Como podemos perceber, o início da década de 70 foi dividida entre a candura e a violência, com esta última ganhando terreno à medida que a década avançava. Não por acaso um dos maiores representantes da candura, a dupla Carpenters (o que pode ser mais suave do que uma dupla de irmãos cantando músicas românticas?) viu suas vendas decaírem no decorrer da década – sua inocência angelical não correspondia mais aos novos tempos.
Em outras palavras, a violência dominava o mundo e as artes retratavam esta situação. Mesmo o sucesso dos musicais Jesus Christ Super Star e Godspell não puderam inverter esta tendência.
Logo, musicais como O Fantasma do Paraíso (The Phantom of the Paradise, 1974) e The Rocky Horror Picture Show (idem, 1975) ganharam vida, fazendo misturas avassaladoras de ficção-científica, terror, antigos filmes, musicais, em ritmo alucinante e (aparentemente) bastante escracho. O destaque vai para The Rocky Horror Picture Show que, com sua mistura de ambiguidade sexual e avacalhação total (proposital ou não por parte do diretor Jim Sharman), pisou no passado (Glam Rock, com o personagem travesti Frank’N’Furter) e antecipou o futuro (Punk, na estética desleixada).
Artigo originalmente publicado no fanzine Juvenatrix.
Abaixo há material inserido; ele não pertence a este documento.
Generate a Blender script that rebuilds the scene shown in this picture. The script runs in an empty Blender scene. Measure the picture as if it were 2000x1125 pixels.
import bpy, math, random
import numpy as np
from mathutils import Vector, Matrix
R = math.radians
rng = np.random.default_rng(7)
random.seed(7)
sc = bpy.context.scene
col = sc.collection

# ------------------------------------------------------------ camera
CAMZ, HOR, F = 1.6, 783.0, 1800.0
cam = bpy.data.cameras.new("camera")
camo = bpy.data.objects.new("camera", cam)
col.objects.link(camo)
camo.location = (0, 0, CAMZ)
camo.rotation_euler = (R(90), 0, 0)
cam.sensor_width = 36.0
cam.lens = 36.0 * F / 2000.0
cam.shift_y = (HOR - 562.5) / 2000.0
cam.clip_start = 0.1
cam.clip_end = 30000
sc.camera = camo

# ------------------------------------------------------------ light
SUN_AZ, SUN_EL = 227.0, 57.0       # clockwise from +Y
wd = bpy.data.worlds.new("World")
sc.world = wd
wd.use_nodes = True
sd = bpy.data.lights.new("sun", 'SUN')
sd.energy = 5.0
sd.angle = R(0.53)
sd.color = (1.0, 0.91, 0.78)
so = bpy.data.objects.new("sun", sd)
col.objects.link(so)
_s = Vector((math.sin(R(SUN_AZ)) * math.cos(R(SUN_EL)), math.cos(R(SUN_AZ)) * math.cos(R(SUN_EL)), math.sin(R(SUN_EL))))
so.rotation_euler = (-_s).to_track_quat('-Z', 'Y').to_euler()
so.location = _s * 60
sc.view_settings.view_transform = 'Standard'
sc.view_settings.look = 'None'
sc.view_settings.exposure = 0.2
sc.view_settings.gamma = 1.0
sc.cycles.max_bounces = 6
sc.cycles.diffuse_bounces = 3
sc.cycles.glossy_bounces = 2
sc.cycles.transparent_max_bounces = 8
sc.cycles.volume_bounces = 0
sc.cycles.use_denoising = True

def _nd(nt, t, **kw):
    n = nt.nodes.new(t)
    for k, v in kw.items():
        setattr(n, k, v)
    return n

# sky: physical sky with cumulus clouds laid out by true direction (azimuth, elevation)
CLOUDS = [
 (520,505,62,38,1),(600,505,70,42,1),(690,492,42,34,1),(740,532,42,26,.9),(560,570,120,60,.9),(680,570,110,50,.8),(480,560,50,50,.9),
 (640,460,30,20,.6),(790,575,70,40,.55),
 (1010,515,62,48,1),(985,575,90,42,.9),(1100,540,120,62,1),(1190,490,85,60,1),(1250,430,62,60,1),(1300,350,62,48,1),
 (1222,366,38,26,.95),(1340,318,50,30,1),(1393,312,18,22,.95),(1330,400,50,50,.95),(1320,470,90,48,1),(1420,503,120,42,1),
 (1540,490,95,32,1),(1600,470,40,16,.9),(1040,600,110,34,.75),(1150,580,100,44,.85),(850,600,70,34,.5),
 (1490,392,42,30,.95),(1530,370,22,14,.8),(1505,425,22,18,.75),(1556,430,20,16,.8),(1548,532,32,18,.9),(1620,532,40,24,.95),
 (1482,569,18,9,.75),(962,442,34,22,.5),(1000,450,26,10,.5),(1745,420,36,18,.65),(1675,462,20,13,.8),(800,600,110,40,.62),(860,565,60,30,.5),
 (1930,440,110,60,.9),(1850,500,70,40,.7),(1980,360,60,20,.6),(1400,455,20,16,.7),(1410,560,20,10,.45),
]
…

Não acho muito linear pensar na “bondade” como a única representante do.movimento da contracultura hippie.
Acho que durante os anos 1970 houve um amadurecimento da contracultura que, ainda movida por uma luta antisistêmica e crítica com relação ao capitalismo, foi ficando mais elaborada que o “paz e amor” unidirecional.
Parte dessa violência e do surgimento do que seria o terror do dos anos 70, principalmente do final dos anos 70 e 80, foi consequência da guinada conservadora como reação ao movimento de contracultura, mas acredito que boa parte também foi devido ao amadurecimento e uma guinada estruturalista desses movimentos de contracultura.
Sendo assim, a busca por pensamentos menos “confortadores” talvez não seja simplesmente uma derrocada, mas quem sabe um amadurecimento estruturalista da contra cultura?